The need to encourage young women to pursue engineering is the reason I’ve volunteered to mentor or speak at many events that inspire girls to get interested in engineering and science. Intel also routinely sponsors many such events and forums, including:

  • Girls Who Code, which seeks to build the largest pipeline for future female engineers in the United States,
  • Girl Geek X, a community of more than 16,000 women that has over the last decade curated more than 200 events with more than 1,000 women speakers,
  • Intel® She Will Connect, which provides basic technology skills to women in emerging markets and technology career encouragement to young women in mature markets,
  • well as other Intel Foundation programs which provide opportunities for employees to mentor and be role models to young women at the high school and college levels.

Many companies, especially tech companies, have similar programs and are encouraging employees to role model.

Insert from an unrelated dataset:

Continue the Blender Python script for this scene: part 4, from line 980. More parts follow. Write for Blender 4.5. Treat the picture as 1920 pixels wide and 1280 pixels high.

Huma Abidi speaking at a recent event Intel event for newly hired female engineers

We Need To Do More

We need to do a better job in becoming effective mentors. Girls may not pursue engineering because they don't realize how much they're capable of, while boys are told they can be CEOs and business leaders. Girls should be told the same, and be made aware of female engineers, especially ones in leadership positions. For several years, I brought my daughter and son to Bring Kids to Work Day at Intel. Both ended up selecting computer science and engineering as their major, and I think exposing them to engineers and technology early on had a role to play in that.

We also face challenges in the retention of women in engineering. According to a Society of Women Engineers study, only 30% of women who earn bachelor’s degrees in engineering are still working in engineering 20 years later, and 30% of women who have left the engineering profession cite organizational climate as the reason for leaving. At Intel, we are trying to address these issues by providing mentorships and cohorts designed specifically for women engineers. Over the years I’ve advised and coached many female engineers on issues ranging from how to be more assertive, to work/life balance. Corporations should take a hard look at the culture within their engineering teams and identify barriers that might get in the way of their female employees’ success.

Get Involved

Introduce a Girl to Engineering Day is just the start. There are many things you can do to encourage the next generation of women engineers:

  • Expose girls to engineers and technology early on.
  • Mentor a girl interested in engineering or a woman engineer.
  • Seek ways to and support causes that make engineering fun and cool for young women.
  • Speak at, attend, and support events and workshops that encourage women to pursue engineering or support women engineers.
  • Identify and address barriers to the persistence and advancement of women engineers within engineering teams.

We are moving in the right direction but we all still have a lot to do to encourage young women to see engineering as a potential career path. I encourage you to be a role model and a mentor and volunteer to inspire girls to join the exciting world of engineering.